## Given problem
Write out every line of the material as it stands, apart from the pictures.

## Available data
==============================

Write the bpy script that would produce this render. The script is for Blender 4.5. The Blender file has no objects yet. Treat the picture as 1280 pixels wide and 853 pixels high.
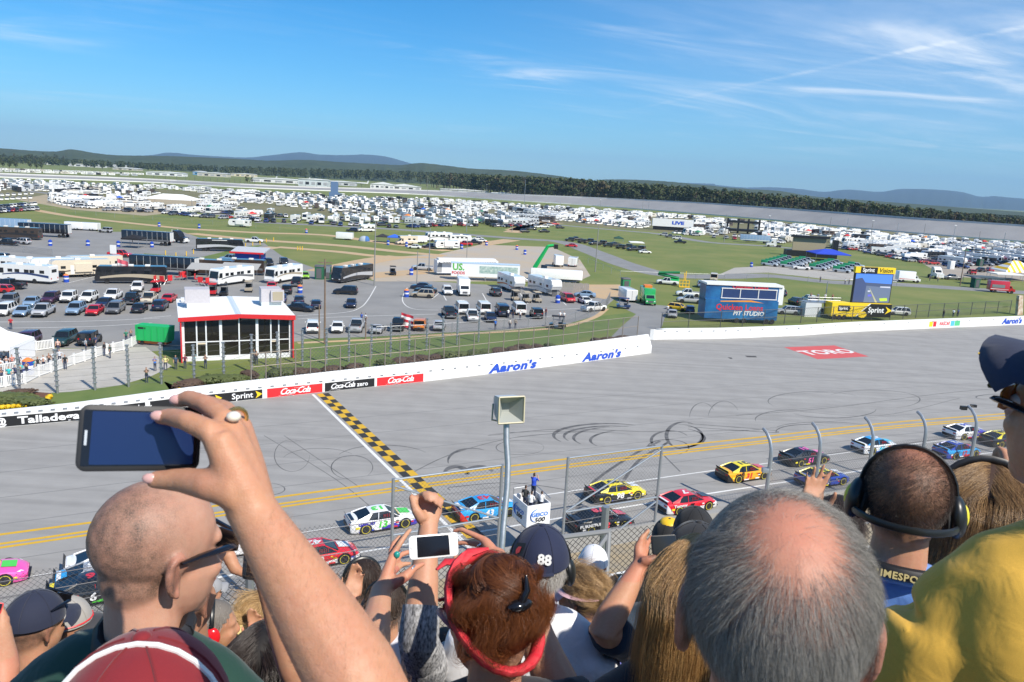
import bpy, bmesh, math, random
import numpy as np
from mathutils import Vector as V, Matrix as MX, Euler
random.seed(7); rng = np.random.default_rng(7)
S = bpy.context.scene; COL = S.collection
R = math.radians
FPX = 960.0; CAMH = 24.0
ROLL = R(3.1); PITCH = math.atan(199.2/FPX)
FW = np.array([0, math.cos(PITCH), -math.sin(PITCH)])
U0 = np.array([0, math.sin(PITCH), math.cos(PITCH)]); R0 = np.array([1., 0, 0])
RT = math.cos(ROLL)*R0+math.sin(ROLL)*U0; UP = -math.sin(ROLL)*R0+math.cos(ROLL)*U0
CP = np.array([0, 0, CAMH])
def ray(x, y):
 d = FW*FPX+RT*(x-640)+UP*(426.5-y); return d/np.linalg.norm(d)
def g(x, y, z=0.0):                       # photo pixel -> point on the level z
 d = ray(x, y); return V(CP+d*((z-CAMH)/d[2]))
def at(x, y, d):                          # photo pixel -> point d metres away
 return V(CP+ray(x, y)*d)
cam = bpy.data.cameras.new('camera'); co = bpy.data.objects.new('camera', cam); COL.objects.link(co)
cam.sensor_width = 36; cam.lens = 27; cam.clip_start = .05; cam.clip_end = 40000
co.matrix_world = MX(((RT[0], UP[0], -FW[0], 0), (RT[1], UP[1], -FW[1], 0), (RT[2], UP[2], -FW[2], CAMH), (0, 0, 0, 1)))
cam.dof.use_dof = True; cam.dof.focus_distance = 40; cam.dof.aperture_fstop = 18
S.camera = co
SUN_EL = R(45); SUN_AZ = math.atan2(.70, -.71)       # direction to the sun: east of north (blender +Y), i.e. behind right
sd = V((math.cos(SUN_EL)*math.sin(SUN_AZ), math.cos(SUN_EL)*math.cos(SUN_AZ), math.sin(SUN_EL)))
sl = bpy.data.lights.new('sun', 'SUN'); sl.energy = 5.0; sl.angle = R(.53); sl.color = (1, .93, .82)
so = bpy.data.objects.new('sun', sl); COL.objects.link(so); so.rotation_euler = (-sd).to_track_quat('-Z', 'Y').to_euler()
W = bpy.data.worlds.new('World'); S.world = W; W.use_nodes = True
S.view_settings.view_transform = 'Standard'; S.view_settings.look = 'None'
S.view_settings.exposure = 0.30; S.view_settings.gamma = 1
S.cycles.max_bounces = 6; S.cycles.transparent_max_bounces = 12; S.cycles.volume_bounces = 0
S.cycles.use_denoising = True; S.cycles.caustics_reflective = False; S.cycles.caustics_refractive = False
SEEDA, SEEDB = 25.5, 3.7
def world():
 nt = W.node_tree; nt.nodes.clear(); N = nt.nodes.new; L = nt.links.new
 out = N('ShaderNodeOutputWorld'); bg = N('ShaderNodeBackground'); bg.inputs[1].default_value = .105
 sky = N('ShaderNodeTexSky'); sky.sky_type = 'NISHITA'; sky.sun_disc = False
 sky.sun_elevation = SUN_EL; sky.sun_rotation = SUN_AZ; sky.altitude = 160; sky.air_density = 1.0; sky.dust_density = .25; sky.ozone_density = 3.0
 hs = N('ShaderNodeHueSaturation'); hs.inputs['Saturation'].default_value = 1.2
 tn = N('ShaderNodeMix'); tn.data_type = 'RGBA'; tn.blend_type = 'MULTIPLY'; tn.inputs[0].default_value = 1; L(sky.outputs[0], tn.inputs[6]); tn.inputs[7].default_value = (.61, .91, 1.12, 1); L(tn.outputs[2], hs.inputs['Color'])
 tc = N('ShaderNodeTexCoord'); sx = N('ShaderNodeSeparateXYZ'); L(tc.outputs['Generated'], sx.inputs[0])
 def M(op, a, b=None, c=None):
  n = N('ShaderNodeMath'); n.operation = op
  for i, q in enumerate((a, b, c)):
   if q is None: continue
   if isinstance(q, (int, float)): n.inputs[i].default_value = q
   else: L(q, n.inputs[i])
  return n.outputs[0]
 zz = M('MAXIMUM', sx.outputs[2], .02); zz = M('ADD', zz, .05)
 u = M('DIVIDE', sx.outputs[0], zz); v = M('DIVIDE', sx.outputs[1], zz)
 def layer(ru, su, sv, sc, det, lo, hi, dist, seed):
  c_, s_ = math.cos(ru), math.sin(ru)
  a = M('MULTIPLY', M('ADD', M('MULTIPLY', u, c_), M('MULTIPLY', v, s_)), su)
  b = M('MULTIPLY', M('ADD', M('MULTIPLY', u, -s_), M('MULTIPLY', v, c_)), sv)
  cb = N('ShaderNodeCombineXYZ'); L(a, cb.inputs[0]); L(b, cb.inputs[1]); cb.inputs[2].default_value = seed
  n = N('ShaderNodeTexNoise'); n.inputs['Scale'].default_value = sc; n.inputs['Detail'].default_value = det; n.inputs['Distortion'].default_value = dist
  n.inputs['Roughness'].default_value = .62
  L(cb.outputs[0], n.inputs['Vector'])
  mr = N('ShaderNodeMapRange'); mr.interpolation_type = 'SMOOTHSTEP'; L(n.outputs[0], mr.inputs[0]); mr.inputs[1].default_value = lo; mr.inputs[2].default_value = hi
  return mr.outputs[0]
 wisp = layer(R(20), .38, 1.1, 1.0, 9, .44, .82, 1.1, SEEDA)
 big = layer(R(10), .30, .35, 1.0, 3, .36, .66, .4, SEEDB)
 fine = layer(R(30), .5, 2.0, 1.6, 9, .42, .85, 1.5, 14.2)
 lowm = N('ShaderNodeMapRange'); lowm.interpolation_type = 'SMOOTHSTEP'; L(sx.outputs[2], lowm.inputs[0]); lowm.inputs[1].default_value = .26; lowm.inputs[2].default_value = .13; lowm.inputs[3].default_value = .6
 big = M('MULTIPLY', big, lowm.outputs[0])
 c1 = M('MULTIPLY', M('ADD', M('MULTIPLY', wisp, .85), M('MULTIPLY', fine, .16)), big)
 tl = M('ADD', M('MULTIPLY', u, CT[0]), M('MULTIPLY', v, CT[1])); tl = M('ABSOLUTE', M('SUBTRACT', tl, CT[2]))
 tr = N('ShaderNodeMapRange'); tr.interpolation_type = 'SMOOTHSTEP'; L(tl, tr.inputs[0]); tr.inputs[1].default_value = .06; tr.inputs[2].default_value = .0; tr.inputs[3].default_value = 0; tr.inputs[4].default_value = 1
 far = N('ShaderNodeMapRange'); far.interpolation_type = 'SMOOTHSTEP'; L(u, far.inputs[0]); far.inputs[1].default_value = .5; far.inputs[2].default_value = 1.7
 c2 = M('MULTIPLY', M('MULTIPLY', tr.outputs[0], far.outputs[0]), M('ADD', M('MULTIPLY', fine, .45), .06))
 veil = N('ShaderNodeMapRange'); veil.interpolation_type = 'SMOOTHSTEP'; L(sx.outputs[0], veil.inputs[0]); veil.inputs[1].default_value = -.2; veil.inputs[2].default_value = .7; veil.inputs[4].default_value = .20
 tot = M('MINIMUM', M('ADD', M('ADD', c1, c2), veil.outputs[0]), .8)
 up = N('ShaderNodeMapRange'); L(sx.outputs[2], up.inputs[0]); up.inputs[1].default_value = .02; up.inputs[2].default_value = .12
 tot = M('MULTIPLY', tot, up.outputs[0])
 mx = N('ShaderNodeMix'); mx.data_type = 'RGBA'; L(tot, mx.inputs[0]); L(hs.outputs[0], mx.inputs[6]); mx.inputs[7].default_value = (8.6, 9.0, 9.4, 1)
 L(mx.outputs[2], bg.inputs[0]); L(bg.outputs[0], out.inputs[0])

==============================

## Response to the exercise
Write the bpy script that would produce this render. The script is for Blender 4.5. The Blender file has no objects yet. Treat the picture as 1280 pixels wide and 853 pixels high.
import bpy, bmesh, math, random
import numpy as np
from mathutils import Vector as V, Matrix as MX, Euler
random.seed(7); rng = np.random.default_rng(7)
S = bpy.context.scene; COL = S.collection
R = math.radians
FPX = 960.0; CAMH = 24.0
ROLL = R(3.1); PITCH = math.atan(199.2/FPX)
FW = np.array([0, math.cos(PITCH), -math.sin(PITCH)])
U0 = np.array([0, math.sin(PITCH), math.cos(PITCH)]); R0 = np.array([1., 0, 0])
RT = math.cos(ROLL)*R0+math.sin(ROLL)*U0; UP = -math.sin(ROLL)*R0+math.cos(ROLL)*U0
CP = np.array([0, 0, CAMH])
def ray(x, y):
 d = FW*FPX+RT*(x-640)+UP*(426.5-y); return d/np.linalg.norm(d)
def g(x, y, z=0.0):                       # photo pixel -> point on the level z
 d = ray(x, y); return V(CP+d*((z-CAMH)/d[2]))
def at(x, y, d):                          # photo pixel -> point d metres away
 return V(CP+ray(x, y)*d)
cam = bpy.data.cameras.new('camera'); co = bpy.data.objects.new('camera', cam); COL.objects.link(co)
cam.sensor_width = 36; cam.lens = 27; cam.clip_start = .05; cam.clip_end = 40000
co.matrix_world = MX(((RT[0], UP[0], -FW[0], 0), (RT[1], UP[1], -FW[1], 0), (RT[2], UP[2], -FW[2], CAMH), (0, 0, 0, 1)))
cam.dof.use_dof = True; cam.dof.focus_distance = 40; cam.dof.aperture_fstop = 18
S.camera = co
SUN_EL = R(45); SUN_AZ = math.atan2(.70, -.71)       # direction to the sun: east of north (blender +Y), i.e. behind right
sd = V((math.cos(SUN_EL)*math.sin(SUN_AZ), math.cos(SUN_EL)*math.cos(SUN_AZ), math.sin(SUN_EL)))
sl = bpy.data.lights.new('sun', 'SUN'); sl.energy = 5.0; sl.angle = R(.53); sl.color = (1, .93, .82)
so = bpy.data.objects.new('sun', sl); COL.objects.link(so); so.rotation_euler = (-sd).to_track_quat('-Z', 'Y').to_euler()
W = bpy.data.worlds.new('World'); S.world = W; W.use_nodes = True
S.view_settings.view_transform = 'Standard'; S.view_settings.look = 'None'
S.view_settings.exposure = 0.30; S.view_settings.gamma = 1
S.cycles.max_bounces = 6; S.cycles.transparent_max_bounces = 12; S.cycles.volume_bounces = 0
S.cycles.use_denoising = True; S.cycles.caustics_reflective = False; S.cycles.caustics_refractive = False
SEEDA, SEEDB = 25.5, 3.7
def world():
 nt = W.node_tree; nt.nodes.clear(); N = nt.nodes.new; L = nt.links.new
 out = N('ShaderNodeOutputWorld'); bg = N('ShaderNodeBackground'); bg.inputs[1].default_value = .105
 sky = N('ShaderNodeTexSky'); sky.sky_type = 'NISHITA'; sky.sun_disc = False
 sky.sun_elevation = SUN_EL; sky.sun_rotation = SUN_AZ; sky.altitude = 160; sky.air_density = 1.0; sky.dust_density = .25; sky.ozone_density = 3.0
 hs = N('ShaderNodeHueSaturation'); hs.inputs['Saturation'].default_value = 1.2
 tn = N('ShaderNodeMix'); tn.data_type = 'RGBA'; tn.blend_type = 'MULTIPLY'; tn.inputs[0].default_value = 1; L(sky.outputs[0], tn.inputs[6]); tn.inputs[7].default_value = (.61, .91, 1.12, 1); L(tn.outputs[2], hs.inputs['Color'])
 tc = N('ShaderNodeTexCoord'); sx = N('ShaderNodeSeparateXYZ'); L(tc.outputs['Generated'], sx.inputs[0])
 def M(op, a, b=None, c=None):
  n = N('ShaderNodeMath'); n.operation = op
  for i, q in enumerate((a, b, c)):
   if q is None: continue
   if isinstance(q, (int, float)): n.inputs[i].default_value = q
   else: L(q, n.inputs[i])
  return n.outputs[0]
 zz = M('MAXIMUM', sx.outputs[2], .02); zz = M('ADD', zz, .05)
 u = M('DIVIDE', sx.outputs[0], zz); v = M('DIVIDE', sx.outputs[1], zz)
 def layer(ru, su, sv, sc, det, lo, hi, dist, seed):
  c_, s_ = math.cos(ru), math.sin(ru)
  a = M('MULTIPLY', M('ADD', M('MULTIPLY', u, c_), M('MULTIPLY', v, s_)), su)
  b = M('MULTIPLY', M('ADD', M('MULTIPLY', u, -s_), M('MULTIPLY', v, c_)), sv)
  cb = N('ShaderNodeCombineXYZ'); L(a, cb.inputs[0]); L(b, cb.inputs[1]); cb.inputs[2].default_value = seed
  n = N('ShaderNodeTexNoise'); n.inputs['Scale'].default_value = sc; n.inputs['Detail'].default_value = det; n.inputs['Distortion'].default_value = dist
  n.inputs['Roughness'].default_value = .62
  L(cb.outputs[0], n.inputs['Vector'])
  mr = N('ShaderNodeMapRange'); mr.interpolation_type = 'SMOOTHSTEP'; L(n.outputs[0], mr.inputs[0]); mr.inputs[1].default_value = lo; mr.inputs[2].default_value = hi
  return mr.outputs[0]
 wisp = layer(R(20), .38, 1.1, 1.0, 9, .44, .82, 1.1, SEEDA)
 big = layer(R(10), .30, .35, 1.0, 3, .36, .66, .4, SEEDB)
 fine = layer(R(30), .5, 2.0, 1.6, 9, .42, .85, 1.5, 14.2)
 lowm = N('ShaderNodeMapRange'); lowm.interpolation_type = 'SMOOTHSTEP'; L(sx.outputs[2], lowm.inputs[0]); lowm.inputs[1].default_value = .26; lowm.inputs[2].default_value = .13; lowm.inputs[3].default_value = .6
 big = M('MULTIPLY', big, lowm.outputs[0])
 c1 = M('MULTIPLY', M('ADD', M('MULTIPLY', wisp, .85), M('MULTIPLY', fine, .16)), big)
 tl = M('ADD', M('MULTIPLY', u, CT[0]), M('MULTIPLY', v, CT[1])); tl = M('ABSOLUTE', M('SUBTRACT', tl, CT[2]))
 tr = N('ShaderNodeMapRange'); tr.interpolation_type = 'SMOOTHSTEP'; L(tl, tr.inputs[0]); tr.inputs[1].default_value = .06; tr.inputs[2].default_value = .0; tr.inputs[3].default_value = 0; tr.inputs[4].default_value = 1
 far = N('ShaderNodeMapRange'); far.interpolation_type = 'SMOOTHSTEP'; L(u, far.inputs[0]); far.inputs[1].default_value = .5; far.inputs[2].default_value = 1.7
 c2 = M('MULTIPLY', M('MULTIPLY', tr.outputs[0], far.outputs[0]), M('ADD', M('MULTIPLY', fine, .45), .06))
 veil = N('ShaderNodeMapRange'); veil.interpolation_type = 'SMOOTHSTEP'; L(sx.outputs[0], veil.inputs[0]); veil.inputs[1].default_value = -.2; veil.inputs[2].default_value = .7; veil.inputs[4].default_value = .20
 tot = M('MINIMUM', M('ADD', M('ADD', c1, c2), veil.outputs[0]), .8)
 up = N('ShaderNodeMapRange'); L(sx.outputs[2], up.inputs[0]); up.inputs[1].default_value = .02; up.inputs[2].default_value = .12
 tot = M('MULTIPLY', tot, up.outputs[0])
 mx = N('ShaderNodeMix'); mx.data_type = 'RGBA'; L(tot, mx.inputs[0]); L(hs.outputs[0], mx.inputs[6]); mx.inputs[7].default_value = (8.6, 9.0, 9.4, 1)
 L(mx.outputs[2], bg.inputs[0]); L(bg.outputs[0], out.inputs[0])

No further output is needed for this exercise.